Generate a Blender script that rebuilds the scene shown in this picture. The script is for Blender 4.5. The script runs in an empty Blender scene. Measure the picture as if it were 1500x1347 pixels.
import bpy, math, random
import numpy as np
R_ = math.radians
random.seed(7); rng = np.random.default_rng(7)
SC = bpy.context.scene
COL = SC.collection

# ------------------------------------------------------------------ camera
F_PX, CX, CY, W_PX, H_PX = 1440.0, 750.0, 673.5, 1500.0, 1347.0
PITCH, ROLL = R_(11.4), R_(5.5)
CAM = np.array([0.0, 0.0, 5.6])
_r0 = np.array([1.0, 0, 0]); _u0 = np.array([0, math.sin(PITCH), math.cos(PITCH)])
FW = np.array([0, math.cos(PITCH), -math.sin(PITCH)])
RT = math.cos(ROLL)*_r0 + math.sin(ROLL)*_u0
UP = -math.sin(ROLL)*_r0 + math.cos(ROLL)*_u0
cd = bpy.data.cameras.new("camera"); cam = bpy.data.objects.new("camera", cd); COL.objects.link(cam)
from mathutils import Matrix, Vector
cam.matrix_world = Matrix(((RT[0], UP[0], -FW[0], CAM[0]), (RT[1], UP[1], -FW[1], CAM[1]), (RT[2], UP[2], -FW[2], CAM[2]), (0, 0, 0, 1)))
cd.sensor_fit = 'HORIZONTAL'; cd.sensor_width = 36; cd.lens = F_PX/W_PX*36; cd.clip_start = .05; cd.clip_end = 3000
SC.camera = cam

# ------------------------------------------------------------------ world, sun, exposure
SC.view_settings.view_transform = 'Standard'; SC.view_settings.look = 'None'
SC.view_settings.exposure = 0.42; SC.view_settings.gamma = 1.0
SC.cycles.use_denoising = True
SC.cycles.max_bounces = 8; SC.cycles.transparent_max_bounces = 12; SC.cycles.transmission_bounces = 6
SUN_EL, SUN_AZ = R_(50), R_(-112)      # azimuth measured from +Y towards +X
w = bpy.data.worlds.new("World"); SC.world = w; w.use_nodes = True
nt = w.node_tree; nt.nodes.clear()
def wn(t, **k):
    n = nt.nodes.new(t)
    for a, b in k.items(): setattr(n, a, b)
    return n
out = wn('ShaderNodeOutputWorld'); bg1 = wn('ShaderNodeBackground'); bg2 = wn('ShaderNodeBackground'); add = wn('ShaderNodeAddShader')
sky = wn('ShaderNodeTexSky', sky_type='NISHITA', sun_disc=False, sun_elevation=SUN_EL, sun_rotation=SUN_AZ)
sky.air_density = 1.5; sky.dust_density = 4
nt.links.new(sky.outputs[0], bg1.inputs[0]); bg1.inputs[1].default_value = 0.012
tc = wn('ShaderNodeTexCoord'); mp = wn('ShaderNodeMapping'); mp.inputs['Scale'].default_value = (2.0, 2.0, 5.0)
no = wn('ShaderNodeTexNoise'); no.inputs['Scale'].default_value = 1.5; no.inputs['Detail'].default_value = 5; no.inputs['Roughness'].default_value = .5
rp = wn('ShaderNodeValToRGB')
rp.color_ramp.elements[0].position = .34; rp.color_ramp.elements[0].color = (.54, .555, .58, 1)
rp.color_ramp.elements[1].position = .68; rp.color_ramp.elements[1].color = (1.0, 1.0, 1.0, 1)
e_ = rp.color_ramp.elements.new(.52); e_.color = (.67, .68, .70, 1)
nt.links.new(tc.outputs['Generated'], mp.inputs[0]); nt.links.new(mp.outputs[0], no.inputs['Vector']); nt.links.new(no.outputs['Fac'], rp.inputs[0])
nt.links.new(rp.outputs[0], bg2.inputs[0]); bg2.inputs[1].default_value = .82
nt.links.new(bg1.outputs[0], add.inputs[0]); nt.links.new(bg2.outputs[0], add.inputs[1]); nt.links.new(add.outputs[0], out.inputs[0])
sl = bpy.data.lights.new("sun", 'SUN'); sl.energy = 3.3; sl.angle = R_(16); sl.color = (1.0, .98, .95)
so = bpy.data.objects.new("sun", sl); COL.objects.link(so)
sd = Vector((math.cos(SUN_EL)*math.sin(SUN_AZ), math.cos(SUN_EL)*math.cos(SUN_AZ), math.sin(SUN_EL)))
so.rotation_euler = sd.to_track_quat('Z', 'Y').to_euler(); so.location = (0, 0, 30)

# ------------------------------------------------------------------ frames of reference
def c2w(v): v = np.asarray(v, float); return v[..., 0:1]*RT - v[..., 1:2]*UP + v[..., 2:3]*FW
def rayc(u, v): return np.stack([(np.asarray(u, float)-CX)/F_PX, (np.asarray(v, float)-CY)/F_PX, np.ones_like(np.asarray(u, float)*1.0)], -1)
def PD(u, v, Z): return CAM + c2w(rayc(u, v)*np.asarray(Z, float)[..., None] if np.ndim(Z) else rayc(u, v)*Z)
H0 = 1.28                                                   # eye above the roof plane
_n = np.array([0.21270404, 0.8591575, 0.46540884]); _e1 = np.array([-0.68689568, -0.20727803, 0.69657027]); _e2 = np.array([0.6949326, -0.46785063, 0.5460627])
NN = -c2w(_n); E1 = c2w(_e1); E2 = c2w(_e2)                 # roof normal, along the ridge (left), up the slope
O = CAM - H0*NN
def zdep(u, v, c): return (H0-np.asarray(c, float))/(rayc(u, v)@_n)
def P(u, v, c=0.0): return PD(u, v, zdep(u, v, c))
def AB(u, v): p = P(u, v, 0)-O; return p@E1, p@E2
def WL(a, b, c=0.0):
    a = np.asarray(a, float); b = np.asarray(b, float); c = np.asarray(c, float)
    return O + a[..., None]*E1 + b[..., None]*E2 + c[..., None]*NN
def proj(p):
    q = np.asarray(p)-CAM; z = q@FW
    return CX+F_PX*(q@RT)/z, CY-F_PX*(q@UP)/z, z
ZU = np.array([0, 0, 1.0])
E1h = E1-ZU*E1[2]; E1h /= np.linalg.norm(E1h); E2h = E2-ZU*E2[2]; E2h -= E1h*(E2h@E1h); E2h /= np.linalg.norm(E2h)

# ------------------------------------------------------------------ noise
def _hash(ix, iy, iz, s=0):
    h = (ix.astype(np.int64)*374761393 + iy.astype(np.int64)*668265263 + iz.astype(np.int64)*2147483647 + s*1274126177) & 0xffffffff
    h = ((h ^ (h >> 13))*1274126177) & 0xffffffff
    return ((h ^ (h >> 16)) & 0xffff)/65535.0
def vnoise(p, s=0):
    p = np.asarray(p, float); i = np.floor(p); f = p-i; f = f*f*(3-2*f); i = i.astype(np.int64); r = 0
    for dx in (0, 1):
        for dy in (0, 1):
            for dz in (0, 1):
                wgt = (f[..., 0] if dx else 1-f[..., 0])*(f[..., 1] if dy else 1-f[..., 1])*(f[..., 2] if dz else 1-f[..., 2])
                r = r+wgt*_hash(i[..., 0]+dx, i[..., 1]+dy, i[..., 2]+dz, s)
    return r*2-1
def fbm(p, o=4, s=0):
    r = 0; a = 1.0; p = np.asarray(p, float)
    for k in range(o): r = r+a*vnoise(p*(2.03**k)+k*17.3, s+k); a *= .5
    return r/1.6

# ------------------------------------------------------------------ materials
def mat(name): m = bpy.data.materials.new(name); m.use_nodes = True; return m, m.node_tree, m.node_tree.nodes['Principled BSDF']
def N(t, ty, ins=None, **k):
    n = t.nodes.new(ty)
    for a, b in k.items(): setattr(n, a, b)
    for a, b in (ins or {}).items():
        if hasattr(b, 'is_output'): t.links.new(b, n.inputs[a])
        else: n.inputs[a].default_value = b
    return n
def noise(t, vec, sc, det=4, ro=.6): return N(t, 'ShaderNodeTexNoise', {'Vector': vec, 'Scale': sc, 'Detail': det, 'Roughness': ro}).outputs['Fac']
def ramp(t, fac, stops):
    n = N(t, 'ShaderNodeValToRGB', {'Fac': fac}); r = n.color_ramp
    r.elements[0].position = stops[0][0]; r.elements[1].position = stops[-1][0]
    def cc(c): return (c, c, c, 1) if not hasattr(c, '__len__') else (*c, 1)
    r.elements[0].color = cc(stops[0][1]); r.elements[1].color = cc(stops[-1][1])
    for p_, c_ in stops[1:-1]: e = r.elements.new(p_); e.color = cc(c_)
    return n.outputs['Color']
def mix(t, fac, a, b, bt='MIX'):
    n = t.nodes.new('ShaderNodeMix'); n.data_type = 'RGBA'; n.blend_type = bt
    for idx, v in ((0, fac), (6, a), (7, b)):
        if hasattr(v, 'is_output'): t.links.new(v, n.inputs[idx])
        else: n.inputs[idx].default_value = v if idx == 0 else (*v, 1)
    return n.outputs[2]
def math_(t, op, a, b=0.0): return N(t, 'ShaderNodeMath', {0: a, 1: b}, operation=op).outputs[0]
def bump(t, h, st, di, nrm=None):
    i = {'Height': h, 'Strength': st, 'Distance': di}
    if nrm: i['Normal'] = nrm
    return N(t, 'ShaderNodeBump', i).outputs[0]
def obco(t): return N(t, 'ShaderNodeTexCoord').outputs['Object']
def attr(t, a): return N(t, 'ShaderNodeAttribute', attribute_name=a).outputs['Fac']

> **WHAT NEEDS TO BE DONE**
Reproduce only the lines from the top of the material through the one bearing "SC.camera = cam", each exactly as it stands.

> **RESULT FOR THIS TASK**
Generate a Blender script that rebuilds the scene shown in this picture. The script is for Blender 4.5. The script runs in an empty Blender scene. Measure the picture as if it were 1500x1347 pixels.
import bpy, math, random
import numpy as np
R_ = math.radians
random.seed(7); rng = np.random.default_rng(7)
SC = bpy.context.scene
COL = SC.collection

# ------------------------------------------------------------------ camera
F_PX, CX, CY, W_PX, H_PX = 1440.0, 750.0, 673.5, 1500.0, 1347.0
PITCH, ROLL = R_(11.4), R_(5.5)
CAM = np.array([0.0, 0.0, 5.6])
_r0 = np.array([1.0, 0, 0]); _u0 = np.array([0, math.sin(PITCH), math.cos(PITCH)])
FW = np.array([0, math.cos(PITCH), -math.sin(PITCH)])
RT = math.cos(ROLL)*_r0 + math.sin(ROLL)*_u0
UP = -math.sin(ROLL)*_r0 + math.cos(ROLL)*_u0
cd = bpy.data.cameras.new("camera"); cam = bpy.data.objects.new("camera", cd); COL.objects.link(cam)
from mathutils import Matrix, Vector
cam.matrix_world = Matrix(((RT[0], UP[0], -FW[0], CAM[0]), (RT[1], UP[1], -FW[1], CAM[1]), (RT[2], UP[2], -FW[2], CAM[2]), (0, 0, 0, 1)))
cd.sensor_fit = 'HORIZONTAL'; cd.sensor_width = 36; cd.lens = F_PX/W_PX*36; cd.clip_start = .05; cd.clip_end = 3000
SC.camera = cam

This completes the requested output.